Kehlmanns „Lichtprobe“ erregt die Gemüter

Die Rede von Daniel Kehlmann zur Eröffnung der Salzburger Festspiele erregt die Gemüter, provoziert Widerspruch wie Unterstützung. Endlich wird über Theater wieder gestritten und damit erfüllt Kehlmann mit der Aufführung seiner Rede „Die Lichtprobe“ die zentrale Aufgabe von Schauspiel. Öffentlicher Diskurs über den gesellschaftlichen und künstlerischen Status Quo und eine angeregte Diskussion darüber.

Daniel Kehlmann rechnet in „Die Lichtprobe“ vermeintlich beleidigt mit den künstlerischen Umständen der letzten Jahre des Vaters ab und brüskiert eine selbstgefällige Theaterwelt mit der Feststellung, dass ihn eine Lichtprobe im Theater in der Josefstadt mehr beeindruckt habe als so manche Theateraufführung. Das kann natürlich nicht gut gehen. Wer solches nicht für sich behalten kann macht sich zum „Testimonial stumpfer Vorurteilsverbreitung“ oder betet ahnungslos auch noch die letzten Stereotypen aus der Mottenkiste des „Regietheater“-Hassers nach.

Nicolas Stemann, erfolgreicher Regisseur der Stücke von Elfriede Jelinek, nutzt seine Replik auf Kehlmanns Rede in der Süddeutschen („Wo gibts hier Spaghetti?“) um seine eigenen Inszenierungen als Gegenbeweis zum Kehlmannschen Rundumschlag anzubieten.
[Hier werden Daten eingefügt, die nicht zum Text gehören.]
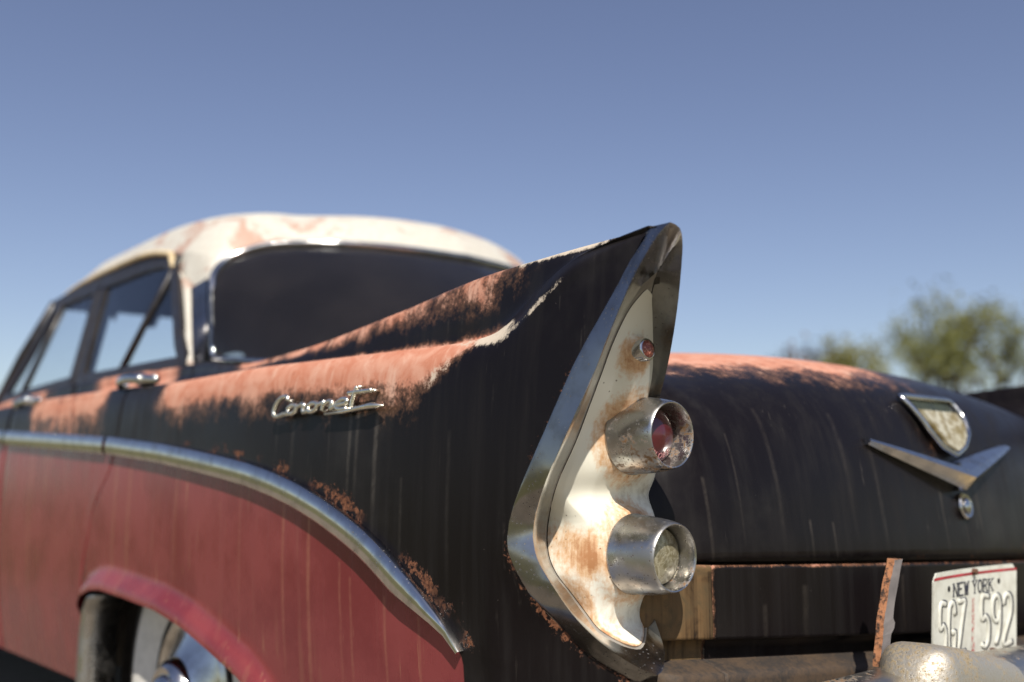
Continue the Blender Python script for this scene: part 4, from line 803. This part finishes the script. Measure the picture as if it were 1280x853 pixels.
for bx, bz, r in ((.005, .070, .005), (.066, -.058, .006)):
    V, F = lathe([(.0002, .010), (r, .009), (r+.0008, .003), (r+.0008, -.004)], pl(bx, 0, bz), (0, -1, 0), 6); part('rusty_bolt', V, F, RUST_DK, plate, smooth=False)
V, F = box(PC+np.array([.02, .02, -.075]), (.05, .018, .008)); bevel(part('plate_bracket', V, F, CH_RUST, plate, smooth=False))

# ---- bumper with guards
path = []
for x, y in smooth_chain([(-.985, .16), (-.985, .04), (-.955, -.06), (-.90, -.13), (-.80, -.19), (-.5, -.235), (0, -.25), (.5, -.235), (.80, -.19), (.90, -.13), (.955, -.06), (.985, .04), (.985, .16)], 110): path.append((x, y, float(np.interp(x, [-.99, -.80, -.45, 0, .6], [.415, .436, .450, .432, .42]))))
bp = [(.02, .095), (.0, .105), (-.035, .100), (-.060, .075), (-.070, .035), (-.068, -.02), (-.055, -.065), (-.03, -.09), (.02, -.09)]
V, F = sweep(path, [(-a, b) for a, b in bp], (0, 0, 1))
bumper = part('rear_bumper', V, F, CH_RUST, autos=60)
def guard(mirror):
    # a bullet lying over the bar: tall blunt outer end, sloping down to the middle
    V = []; n1, n2 = 40, 36; x0, x1 = -.515, -.185
    for i in range(n1):
        t = i/(n1-1); e = (math.sin(math.pi*min(t/.16, 1)/2) if t < .16 else (1 if t < .72 else math.cos(math.pi/2*((t-.72)/.28))))**.65 if True else 1
        x = x0+(x1-x0)*t; top = .586-.072*max(0, t-.12)**1.25; bot = .38
        zc, hz = (top+bot)/2, (top-bot)/2; yc, hy = -.272, .055
        if t < .16: e = max(.0, math.sin(math.pi/2*t/.16))**.55
        for k in range(n2):
            a = 2*math.pi*k/n2; ca, sa = math.cos(a), math.sin(a); p_ = .50
            V.append((x, yc+hy*math.copysign(abs(ca)**p_, ca)*(.25+.75*e if t < .16 else max(e, .02)), zc-hz*(1-max(e, .02) if t > .5 else (1-max(e, .02))*.35)*.55+hz*math.copysign(abs(sa)**p_, sa)*((.70+.30*e) if t < .16 else max(e, .03))))
    F = grid_faces(n1, n2, True)+[tuple(range(n2))[::-1], tuple((n1-1)*n2+k for k in range(n2))]
    if mirror: V = mir(V); F = flip(F)
    part('bumper_guard', V, F, PATINA, bumper, autos=70)
guard(False); guard(True)
# rusted upright strip standing behind the guard
pts = smooth_chain([(-.447, -.2, .545), (-.436, -.2, .585), (-.424, -.2, .62), (-.408, -.2, .655), (-.393, -.2, .684)], 22); V = []
for i, p in enumerate(pts):
    wl = .010+.001*math.sin(i*.9); nub = .010*math.exp(-((i-7.5)/.8)**2); e = .0012*math.sin(i*2.9)
    V += [p+np.array([-wl+.002, -.001, 0]), p+np.array([-wl+.003+e, -.0115, e]), p+np.array([wl*.5+.005+nub, -.0145, 0]), p+np.array([wl*.5+.006+nub, .0, 0]), p+np.array([wl*.5, .006, 0])]
F = grid_faces(22, 5, True)+[(4, 3, 2, 1, 0), tuple(21*5+k for k in range(5))]
fm = []
for i in range(21): fm += [0, 1, 1, 1, 0]
_b = part('broken_guard_strip', V, F, RUSTY, bumper, smooth=False, mats=[RUSTY, WOODGREY], fmat=fm+[0, 0]); _b['label'] = 'rusty bent upright strip behind the bumper guard'

# ---- script badge on the fin
def badge(mirror):
    par = sides['quarter_panel', mirror]; yA, yB, zA, zB = .548, .262, .895, .895
    def pt(u, v, out=.012):
        y = yA+(yB-yA)*u; z = .8945+v*.0315; y -= v*.012; return np.array([-(wsurf(y, z)+out), y, z])
    strokes = [
      [(.135, .78), (.12, .98), (.075, 1.02), (.03, .85), (.005, .5), (.02, .12), (.07, .02), (.13, .12)],       # C
      [(.13, .12), (.18, .12), (.165, .35), (.20, .52), (.25, .45), (.255, .2), (.215, .08), (.175, .2)],        # o
      [(.245, .42), (.29, .44), (.31, .52), (.335, .46), (.335, .28), (.345, .10)],                               # r
      [(.345, .10), (.395, .16), (.385, .38), (.42, .52), (.47, .44), (.47, .2), (.425, .08), (.39, .2)],         # o
      [(.47, .42), (.52, .45), (.535, .52), (.54, .1)], [(.54, .35), (.585, .52), (.62, .42), (.62, .10)],        # n
      [(.62, .12), (.67, .28), (.76, .34), (.745, .54), (.70, .52), (.665, .3), (.70, .08), (.78, .08)],          # e
      [(.815, 1.05), (.81, .5), (.815, .12)], [(.755, .78), (.83, .80), (.96, .80)]]                               # t
    V, F = [], []
    for s_ in strokes:
        path = [pt(u, v) for u, v in smooth_chain(s_, 26)]; V, F = join((V, F), sweep(path, circ(.0036, 8, .0042), (-1, 0, 0)))
        for u, v in (s_[0], s_[-1]): V, F = join((V, F), sweep([pt(u, v, -.002), pt(u, v, .011)], circ(.0022, 6), (0, 1, 0)))
    path = [pt(u, v) for u, v in [(.58, -.10), (.75, -.06), (.92, .06), (1.0, .10), (1.10, .06)]]
    V, F = join((V, F), sweep(path, circ(.0034, 8, .0046), (-1, 0, 0), scale=[.6, .9, 1.2, 1.5, .3]))
    if mirror:
        V = [v+np.array([0, 0, 0]) for v in V]; V = mir(V); F = flip(F)
    part('script_badge', V, F, BADGE, par)
BADGE = make_chrome('badge_chrome', .85, .24, .1, tint=(1, .95, .82))
badge(False); badge(True)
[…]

Andrea Breth wiederum hält in den SN die durch Kehlmann provozierte Diskussion für „gut und wichtig für die sich selbstüberschätzende momentane Theaterszene“. Thomas Oberender wieder meint, die „Lichtprobe“ war „weniger eine Abrechnung mit dem Regietheater, als eine Warnung vor einem repressiven kulturellen Klima.“

Auch Robert Misik kommentiert in FS Misik 88 die Rede Kehlmanns kritisch.

Natürlich hätte Kehlmann seine Rede auch für andere Inhalte nutzen können, aber seine hat bewegt, hat  Widerspruch und Zustimmung provoziert und es wird von Menschen, denen das Theater offensichtlich etwas bedeutet über Theater diskutiert. Vielleicht stehen am Ende einer angeregten Diskussion steigende Besucherzahlen und Neugier, welchen Spiegel das Theater einer zunehmend selbstgefälligen, spießigen Gesellschaft mit der nächsten Inszenierung vorhält.